Feds arrest former California state IT worker in alleged dark web counterfeit drug scam

A Sacramento man convicted in 2018 of illegal use of California Department of Technology computers while he worked there has been arrested and charged in a new case with conspiracy to traffic drugs, money laundering and trafficking in counterfeit items.

Jonathan Patrick Turrentine, 39, was booked Wednesday into the Sacramento County Main Jail and is named in a criminal complaint unsealed Thursday that charges him with using dark web internet sites to sell drugs, counterfeit Viagra tablets and stolen email addresses and passwords.

Court papers say Turrentine used the moniker Caliplugmike on the dark web Empire Marketplace to offer “various quantities of LSD, cocaine, Xanax pills, Adderall pills, psilocybin mushrooms, ecstasy, and marijuana products in various forms, including edibles, vape pens/cartridges, and marijuana buds in gram, ounce, and pound quantities for sale.”

“He also offered for sale compromised emails and passwords,” court papers say. “Over the course of this investigation, undercover agents purchased various items of contraband from Caliplugmike.”

An affidavit filed by Internal Revenue Service criminal investigation Special Agent Christopher Fitzpatrick says Turrentine has a 2004 arrest for possession of marijuana for sale and a conviction while he worked for the state for conspiring with a co-worker “to mine the digital currency Monero,” which bills itself as a cryptocurrency that is “secure, private, untraceable.”

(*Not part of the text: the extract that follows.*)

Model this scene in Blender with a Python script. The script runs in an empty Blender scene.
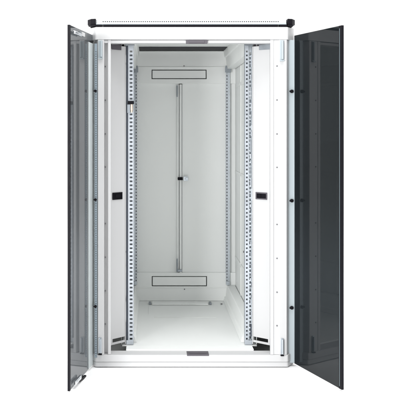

“In March 2018, Turrentine pleaded no contest to accessing illegally a computer network to obtain money, property, or data wrongfully, and was sentenced to three years of probation and 30 days in jail,” the affidavit says.

State Department of Technology officials did not immediately respond Thursday to a request for comment. The online database Transparent California shows he was last employed there as a systems software specialist in 2016 earning $119,978 in salary and benefits.

Turrentine made his initial court appearance Thursday afternoon on the charges, which could lead to up to 20 years in prison and $2 million in fines. He did not enter a plea and was ordered to remain in custody pending another hearing Monday.

Investigators began looking at Turrentine in November 2018, when a suspicious package addressed to him arrived at the Royal Oaks Post Office and a drug-sniffing dog detected narcotics, court papers say.

Agents went to a home where Turrentine was renting a room and he told them he was not expecting the package, court papers say.